Muerte a manos de los extremos

Hay un hilo invisible pero inquebrantable que conecta el afán de absoluto con la negación de la vida. Donde se busca la pureza total, donde se reivindica la perfección intachable, ya no existe el deseo de reformar el mundo: se pretende secretamente extinguirlo. Así, tanto en política como en arte, la apelación a los extremos no es un mero desorden del juicio, sino una forma velada de desprecio por la condición humana, esa condición de mezcla, de imperfección y de límite. De hecho, la vida, como manifestación orgánica y social, está hecha de compromiso, de variación, de infinitas gradaciones. La vitalidad reside precisamente en la tensión entre los opuestos, en la mediación de los opuestos, en la fértil imperfección de lo inacabado. Ahora bien, el extremismo, en cualquiera de sus expresiones, repudia esta ambivalencia fundacional: desea un orden sin fisuras, una verdad sin sombras, una comunidad sin conflicto. Y al hacerlo, suprime precisamente aquello que hace posible la existencia.
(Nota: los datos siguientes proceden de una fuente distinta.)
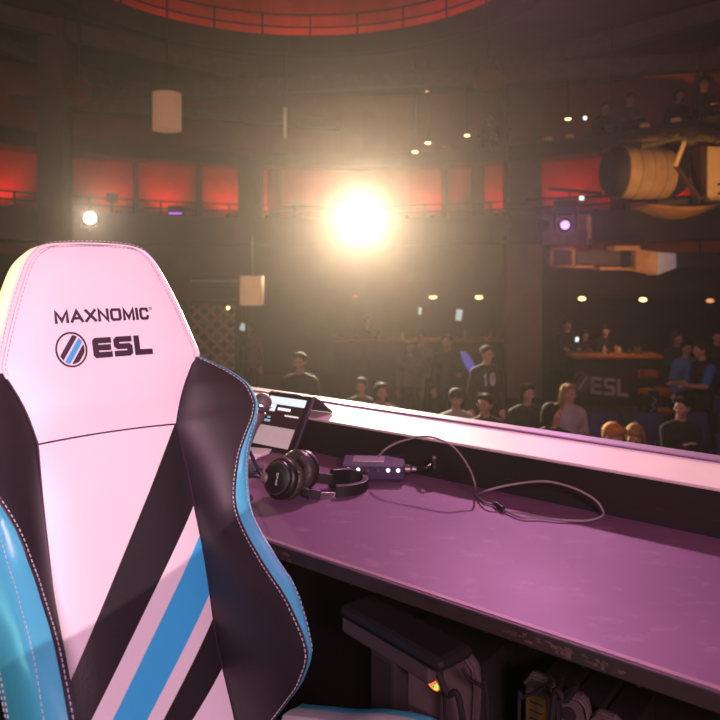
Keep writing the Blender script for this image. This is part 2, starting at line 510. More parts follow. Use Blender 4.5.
# lettering strokes -------------------------------------------------
GL = {
 'M': [[(0, 0), (0, 1), (.5, .12), (1, 1), (1, 0)]],
 'A': [[(0, 0), (.5, 1), (1, 0)], [(.22, .3), (.78, .3)]],
 'X': [[(0, 0), (1, 1)], [(0, 1), (1, 0)]],
 'N': [[(0, 0), (0, 1), (1, 0), (1, 1)]],
 'O': [[(.12, 0), (0, .14), (0, .86), (.12, 1), (.88, 1), (1, .86), (1, .14), (.88, 0), (.12, 0)]],
 'I': [[(.5, 0), (.5, 1)]],
 'C': [[(1, .8), (.88, 1), (.12, 1), (0, .86), (0, .14), (.12, 0), (.88, 0), (1, .2)]],
 'E': [[(1, 1), (.06, 1), (0, .94), (0, .06), (.06, 0), (1, 0)], [(0, .5), (.92, .5)]],
 'S': [[(1, 1), (.1, 1), (0, .92), (0, .58), (.1, .5), (.9, .5), (1, .42), (1, .08), (.9, 0), (0, 0)]],
 'L': [[(0, 1), (0, 0), (1, 0)]],
 'Q': [[(.12, 0), (0, .14), (0, .86), (.12, 1), (.88, 1), (1, .86), (1, .14), (.88, 0), (.12, 0)], [(.6, .35), (1.05, -.1)]],
 'P': [[(0, 0), (0, 1), (.9, 1), (1, .9), (1, .6), (.9, .5), (0, .5)]],
 'D': [[(0, 0), (0, 1), (.8, 1), (1, .8), (1, .2), (.8, 0), (0, 0)]],
 '1': [[(.2, .75), (.6, 1), (.6, 0)]],
 '0': [[(.25, 0), (0, .2), (0, .8), (.25, 1), (.75, 1), (1, .8), (1, .2), (.75, 0), (.25, 0)]],
}
def ribbon(mb, pts, th, fn, mi=0, dep=.0):
    """flat stroke along 2-D points, mitred, mapped to 3-D by fn(x, y)"""
    P = [Vector(p) for p in pts]
    # subdivide so it follows a curved surface
    Q = [P[0]]
    for a, b in zip(P, P[1:]):
        Q.append(b)
    closed = (Q[0] - Q[-1]).length < 1e-9
    if not closed:
        Q[0] = Q[0] - (Q[1] - Q[0]).normalized() * th / 2; Q[-1] = Q[-1] + (Q[-1] - Q[-2]).normalized() * th / 2
    L, Rr = [], []
    n = len(Q)
    for i, p in enumerate(Q):
        if closed: a = Q[i - 1] if i > 0 else Q[-2]; b = Q[i + 1] if i < n - 1 else Q[1]
        else: a = Q[i - 1] if i > 0 else None; b = Q[i + 1] if i < n - 1 else None
        d1 = (p - a).normalized() if a is not None else None
        d2 = (b - p).normalized() if b is not None else None
        if d1 is None: d1 = d2
        if d2 is None: d2 = d1
        n1 = Vector((-d1.y, d1.x)); n2 = Vector((-d2.y, d2.x))
        m = n1 + n2
        if m.length < .2: m = n1
        m.normalize(); k = 1 / max(.45, m.dot(n1))
        L.append(p + m * th / 2 * k); Rr.append(p - m * th / 2 * k)
    for i in range(n - 1):
        mb.add([fn(*L[i]), fn(*L[i + 1]), fn(*Rr[i + 1]), fn(*Rr[i])], [(0, 1, 2, 3)], mi)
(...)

El extremista, ya sea el fanático político, la vanguardia estética o el moralista absoluto, rechaza el drama de la vida real. Se niega a aceptar la lentitud del crecimiento, la ambigüedad de los afectos, la fragilidad de las instituciones. Anhela la ruptura total, un borrón y cuenta nueva, una catástrofe regenerativa. Pero este anhelo, que se presenta como un llamado a la pureza o la justicia integral, es en última instancia un deseo de muerte: la muerte de la sociedad tal como es, la muerte de la historia que pesa, la muerte del otro que se resiste a ser convertido o destruido. Hay, por lo tanto, en el extremismo, no una vitalidad exacerbada, sino una impaciencia exasperada que solo la muerte puede saciar. Donde la moderación es el difícil arte de equilibrar fuerzas opuestas, el extremismo es el llamado fácil a la aniquilación de una de las partes. Donde el político prudente reconoce que todo orden es imperfecto y provisional, el extremista reclama un reino final donde toda disonancia haya sido suprimida: a costa de la libertad misma, de la pluralidad, de la vida.
La historia está llena de ejemplos de cómo esta pasión por lo absoluto culmina en tragedia. Los proyectos que más ardientemente prometieron establecer el paraíso en la Tierra invariablemente terminaron sembrando el infierno. Revoluciones que prometían emancipación degeneraron en tiranías; movimientos que exigían pureza degeneraron en purgas y masacres. El extremismo, que comienza como una negación del presente, siempre termina como una negación de lo humano. No es solo en política donde este ímpetu se manifiesta. También en el arte vemos el deseo de llegar hasta el final, de disolver toda forma, de trascender toda tradición, de negar toda herencia. El culto a la ruptura permanente, a la provocación sin fin, revela la misma pulsión nihilista: no una pasión por la creación, sino un odio secreto a la posibilidad misma de la creación, que siempre presupone límites, reglas, continuidad.
Por lo tanto, es importante resistirse al canto de sirena de los extremos. No porque debamos idolatrar el centro, entendido como un punto medio sin principios, sino porque el espacio vital de la política y el arte es aquel donde hay disputa sin destrucción, conflicto sin aniquilación, crítica sin apocalipsis. La verdadera valentía política no consiste en pedir la destrucción de todo lo existente, sino en asumir la carga de reformar lo imperfecto sin ceder a la tentación de reducirlo a cenizas. Vivir es aceptar lo inacabado, lo impuro, lo transitorio. Construir una ciudad humana es aceptar vivir en el intervalo entre lo que es y lo que podría ser, sin intentar jamás abolir esa distancia por la fuerza. Quien, por impaciencia o desesperación, busca borrar esta tensión, en última instancia, no busca una vida superior, sino el insidioso alivio de la muerte.
Por lo tanto, en tiempos de fiebre ideológica y fervor sectario, es más urgente que nunca recordar que la política, como el arte, existe para sustentar la vida, no para superarla. Que la libertad no es la recompensa de la pureza alcanzada, sino el riesgo constante de un equilibrio imperfecto. Que la vitalidad de las sociedades no reside en el triunfo de un partido, sino en la capacidad de coexistencia entre fuerzas irreconciliables. La pasión por los extremos es, en última instancia, la máscara más hermosa de nuestra vergüenza de vivir: desear lo imposible porque no podemos soportar lo posible. Y nada es más mortal que eso.